Wednesday, May 12, 2010

A Question of Honor
A Question of Honor: The Kosciuszko Squadron: Forgotten Heroes of World War II
by Lynne Olson and Stanley Cloud
Knopf, 2003
In this book the authors debunk a number of strongly held myths concerning Poland and her role in WWII. The story is told through the actions of several Polish airmen who served with the RAF in the Battle of Briton but the actions of other Poles both military and non-military aren’t neglected. If you read this I am convinced your opinion of Poland and the Polish role in WWII will be profoundly altered. They say history is written by the victors and in this case Russia triumphed once again over Poland. Poland has been portrayed as at best a pitiful backward victim and at worst a mere footnote in this war. Some of the key facts the authors bring to light:
• Polish airmen in the Battle of Briton were the true “air aces” at times accounting for 30-40% of the downed German planes. Queen Elizabeth II “If Poland had not stood with us in those days…the candle of freedom would have been snuffed out”.

• The Polish military men who left Poland (and there were 100,000 of them) after the Nazi defeat in 1939 traveled thousands of miles to get to the Allied lines. Typical travel stories had these men going through Rumania, down to the Mediterranean and then into North Africa before arriving in England or Free France.

• The Poles never stopped fighting the Nazis. The Polish resistance forces were deemed the most effective by Allied HQ. No other country in Europe suffered, proportionally more damage and casualties in the war. Poland lost 20% of its population v. 11% for Russia, 7% for Germany and less than 1% for US and Britain.

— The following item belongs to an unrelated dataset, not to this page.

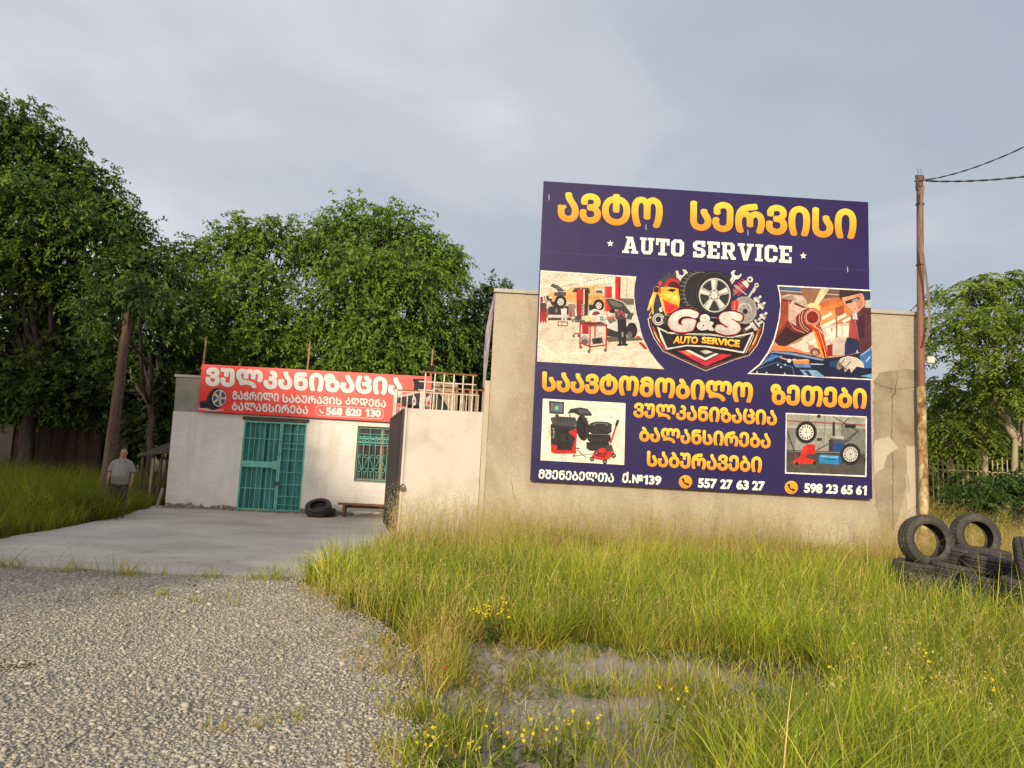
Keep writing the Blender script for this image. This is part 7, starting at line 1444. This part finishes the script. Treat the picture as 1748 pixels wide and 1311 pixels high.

• When people refer to the cities of Europe devastated in the war – London, Dresden, Coventry, and Hamburg, no one ever mentions Warsaw which was leveled when the Poles revolted against the Nazis in 1944-45. An uprising totally unsupported by any Allied help.

• Polish spies obtained the Germans’ Enigma coding machine and Polish cryptographers helped break the ciphers. This wasn’t revealed until the 1970s.

• The Free Polish Army under Allied command was the 4th largest armed force (US, Britain, Russia) on the Allied side. Larger than the Free French Army! They played prominent roles in several Allied campaigns

I could go on with this list but don’t want this review to be too long. This book despite the facts crammed into it reads very well. Individual acts of bravery and valor are juxtaposed with events at the national level. The time period where the Polish airmen were “the Glamour Boys” of England is a great period piece. The first two thirds of the book are inspiring and a fun read as new revelations about Polish military feats are presented. The last third of the book where Poland is excluded and betrayed by the Allies in the post war decisions made at Teheran and Yalta was a harder read for me. The Allies (Britian, US and Russia) insisted that France have an equal share in the post war decisions but excluded the Poles despite their many contributions to the Allied victory. The irony!! Poland who fought to the end sold out and France who barely fielded an army rewarded, ugh. The last comment I’d make is the strong character, loyalty and love of country of the Poles is an integral and moving part of this story.